豊中市:本事業は介護保険事業のうち、地域支援事業として実施しているものです。国の地域支援事業交付金の対象は、「平成26年に介護用品支給事業を実施している市長村のうち、令和5年度に介護用品支給事業を実施している市町村であって、第9期介護保険事業計画期間において市町村特別給付及び保健福祉事業等への移行を含めた計画的な事業の廃止・縮小に向けた取組を行う市町村」とされています。課税の方へ対象を広げることにつきましては、介護保険特別会計や一般会計への影響を精査し、慎重に取り組むべきものと考えております。

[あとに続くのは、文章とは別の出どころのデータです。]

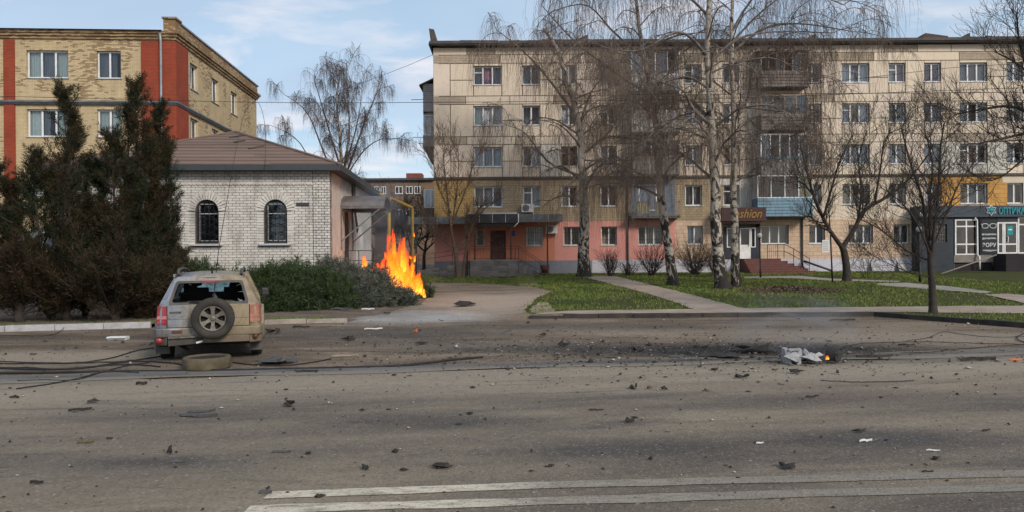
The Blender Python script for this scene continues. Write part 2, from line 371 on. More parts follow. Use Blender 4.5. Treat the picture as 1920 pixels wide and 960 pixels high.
def dirt(name='trodden_dirt', a=(.13, .094, .066), b=(.32, .247, .178), stains=True):
    m, g = new(name); p = g.pos(); x, y, z = g.sep(p)
    c = g.mix(g.ramp(g.noise(g.vmul(p, (.45, 1, 1)), .7, 7, .62, .4), (.34, 0.0), (.66, 1.0)), a, b)
    c = g.mix(g.math('MULTIPLY', g.ramp(g.noise(g.vmul(p, (.35, 1.2, 1)), 1.1, 7, .65, .8), (.5, 0.0), (.66, 1.0)), .75), c, (.082, .06, .046))
    if stains:
        c = g.mix(g.math('MULTIPLY', ell(g, p, -.6, 27.0, 4.4, 7.0, ns=.5), .85), c, (.52, .41, .32))
        c = g.mix(g.math('MULTIPLY', ell(g, p, -3.0, 21.6, 3.0, 2.4, ns=.7), .85), c, (.56, .54, .52))
        for e, k, q in (((-8.2, 13.6, 4.2, 1.2), .8, (.4, .325, .245)), ((8.2, 15.8, 5.0, 1.9), .8, (.36, .295, .225)), ((-.8, 14.6, 3.0, .8), .6, (.3, .25, .19)), ((2.5, 17.2, 3.5, 1.2), .6, (.33, .27, .21)), ((-10.5, 16.8, 4.5, 1.0), .7, (.09, .065, .048)), ((8.5, 18.8, 3.0, .9), .5, (.3, .25, .2))): c = g.mix(g.math('MULTIPLY', ell(g, p, *e, ns=.8), k), c, q)
        c = g.mix(g.math('MULTIPLY', ell(g, p, -3.4, 17.3, 4.4, 1.9, ns=.7), .8), c, (.1, .088, .078))
        c = g.mix(g.math('MULTIPLY', ell(g, p, -1.6, 15.2, 5.5, .7, ns=.7), .6), c, (.15, .13, .11))
        c = g.mix(g.math('MULTIPLY', ell(g, p, 4.4, 13.9, 5.2, 1.5, ns=1.1), .95), c, (.028, .026, .026))
        c = g.mix(g.math('MULTIPLY', ell(g, p, .5, 14.3, 3.5, .8, ns=1.1), .7), c, (.06, .055, .053))
        c = g.mix(g.math('MULTIPLY', ell(g, p, 1.5, 18.7, 7.0, 1.4, ns=.9), .5), c, (.1, .088, .075))
        c = g.mix(g.math('MULTIPLY', ell(g, p, -6.0, 22.0, 5.0, 2.2, ns=.9), .55), c, (.085, .06, .045))
        c = g.mix(g.math('MULTIPLY', ell(g, p, -5.2, 13.6, 2.2, 1.2, ns=.9), .5), c, (.075, .065, .055))
    c = g.mix(.5, c, g.ramp(g.noise(p, 7, 7, .75), (.28, .4), (.7, 1.0)), 'MULTIPLY')
    c, h = speckle(g, p, c, 1.15)
    g.out(g.bsdf(c, .92, 0, g.bump(g.math('ADD', h, g.math('MULTIPLY', g.noise(p, 5, 5), 1.5)), .6, .03), .15)); return m
MT['asphalt'] = asphalt(); MT['dirt'] = dirt()
xs = [-500, -200, -90, -50, -30]+[x for x in range(-24, -3, 2)]+[-3, -2, -1, -.6, -.3, 0, .3, .6, .9, 1.2, 1.6, 2]+[x for x in range(4, 27, 2)]+[30, 50, 90, 200, 500]
ys = [-120, -40, -10, 5, 12, 16, 20, 20.9, 20.96]+[22+2*i for i in range(30)]+[90, 120, 200, 400, 900]
def base(x, y): return (gz(x, y) if y > 20.92 and (x < 10.5 or y > 21.5) else gk(y))-.002
V = [(x, y, base(x, y)) for y in ys for x in xs]; nx = len(xs)
Fq = [(j*nx+i, j*nx+i+1, (j+1)*nx+i+1, (j+1)*nx+i) for j in range(len(ys)-1) for i in range(nx-1)]
gr = link('ground', np_mesh('ground', V, Fq, True), MT['dirt']); tag(gr, kind='structure')
flat = lambda x, y: 0.0
edge = lambda x: 12.2+.13*x
XS = [-60, -30]+[-20+i for i in range(41)]+[30, 60]
bay = [(-60, edge(-60)-.1)]+[(x, edge(x)-.1) for x in XS]+[(60, 19.9)]
bay = [(x, edge(x)-.1) for x in XS if x <= 20]+[(20, 13.5), (13.7, 14.7), (10.2, 20.93), (-1.0, 20.93), (-4.1, 20.2), (-6.6, 19.85), (-12.5, 18.3), (-20, 18.0), (-60, 16)]
tag(sheet('parking_bay', bay, .006, MT['dirt'], 2.0, flat, 0), kind='structure')
road = [(-60, -40), (60, -40), (60, edge(60)-.4)]+[(x, edge(x)-.38+.12*math.sin(x*1.7)+.08*math.sin(x*4.1)) for x in reversed(XS)]
tag(sheet('road', road, .012, MT['asphalt'], 4.0, flat, 0), kind='structure')
m, g = new('wet_gutter_concrete'); p = g.pos(); x, y, z = g.sep(p)
c = g.mix(g.ramp(g.noise(g.vmul(p, (.3, 1.4, 1)), 1.3, 6, .6, .4), (.36, 0.0), (.64, 1.0)), (.06, .056, .055), (.15, .142, .138))
c = g.mix(g.math('MULTIPLY', ell(g, p, 4.0, 13.0, 5.5, 1.4), .9), c, (.026, .024, .024)); c, h = speckle(g, p, c, .7)
t = g.math('SUBTRACT', y, g.math('ADD', g.math('MULTIPLY', x, .13), 12.2))
e = g.math('ADD', g.math('ABSOLUTE', t), g.math('MULTIPLY', g.math('SUBTRACT', g.noise(g.vmul(p, (.6, 1.6, 1)), 1.5, 6, .65), .5), .75))
c = g.mix(g.ramp(e, (.02, 0.0), (.3, 1.0)), c, g.mix(g.ramp(t, (0.0, 0.0), (.1, 1.0)), (.2, .168, .13), (.15, .12, .092)))
g.out(g.bsdf(c, .7, 0, g.bump(h, .3, .01), .3)); MT['gutter'] = m
gut = [(x, edge(x)-.42+.14*math.sin(x*1.3+1)+.06*math.sin(x*5)) for x in XS]+[(x, edge(x)+.32+.16*math.sin(x*.9)+.07*math.sin(x*3.7)) for x in reversed(XS)]
tag(sheet('gutter', gut, .018, MT['gutter'], 2.0, flat, 0), kind='structure')

# worn double line
def line_mat():
    m, g = new('worn_road_paint'); p = g.pos(); x, y, z = g.sep(p)
    w = g.ramp(g.noise(g.vmul(p, (.8, 3, 1)), 5, 7, .7, .5), (.45, 1.0), (.68, .15))
    fade = g.ramp(g.math('ADD', x, g.math('MULTIPLY', g.noise(p, 2.2, 4), .9)), (0.0, 1.0), (1.0, .28))
    fade = g.ramp(g.math('DIVIDE', g.math('ADD', g.math('ADD', x, 1.2), g.math('MULTIPLY', g.noise(p, 1.4, 5), .8)), 4.0), (.3, 1.0), (.5, .3), (.95, .16))
    c = g.mix(g.math('MULTIPLY', w, fade), (.165, .143, .12), (.56, .5, .39)); c, h = speckle(g, p, c, .8)
    g.out(g.bsdf(c, .8, 0, g.bump(h, .4, .01), .25)); return m
MT['line'] = line_mat()
def stripe(name, L, w):
    P = [gp(*q) for q in L]; poly = []
    for i in range(len(P)-1):
        n = max(1, int((P[i+1]-P[i]).length/.25))
        for t in range(n): poly.append(P[i].lerp(P[i+1], t/n))
    poly.append(P[-1]); lo = [(p.x, p.y-w/2+random.gauss(0, .006)) for p in poly]; hi = [(p.x, p.y+w/2+random.gauss(0, .006)) for p in poly]
    tag(sheet(name, lo+hi[::-1], .018, MT['line'], .5, flat), kind='structure')
stripe('road_marking', [(500, 933), (1050, 913), (1900, 892), (2300, 884)], .17)
stripe('road_marking', [(462, 960), (1100, 942), (1500, 930), (2000, 917)], .17)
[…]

山田:意見要望です。国が2023年12月に市町村宛で出した「地域支援事業のうち介護用品の支給に係る事業の 第9期介護保険事業計画期間における取扱いについて」によると、国はいずれ、「市町村特別給付」や「保健福祉事業」または市町村独自事業として実施することを、市町村に求めています。すなわち、紙おむつ支給事業の国と都道府県の負担分を、1号被保険者の保険料、あるいは市町村の独自財源に肩代わりさせようと言うことです。国はこれまで高齢化にともなう支出増加に対し、高齢者に負担を求める議論に終始し、社会保障関係費は「高齢化による増加分におさめる」方針により、様々な給付抑制策が取られてきました。紙おむつ支給事業は需要が非常に高い事業です。対象拡大を求める声が市にも届いているとのことです。繰り返し申し上げますが、少子高齢化が進む中、高齢者の負担増や、利用需要の高い介護用品の支給を含む給付抑制は持続可能な対策ではありません。紙おむつ支給事業の継続を引き続き国に求めることを強く要望しこの質問を終わります。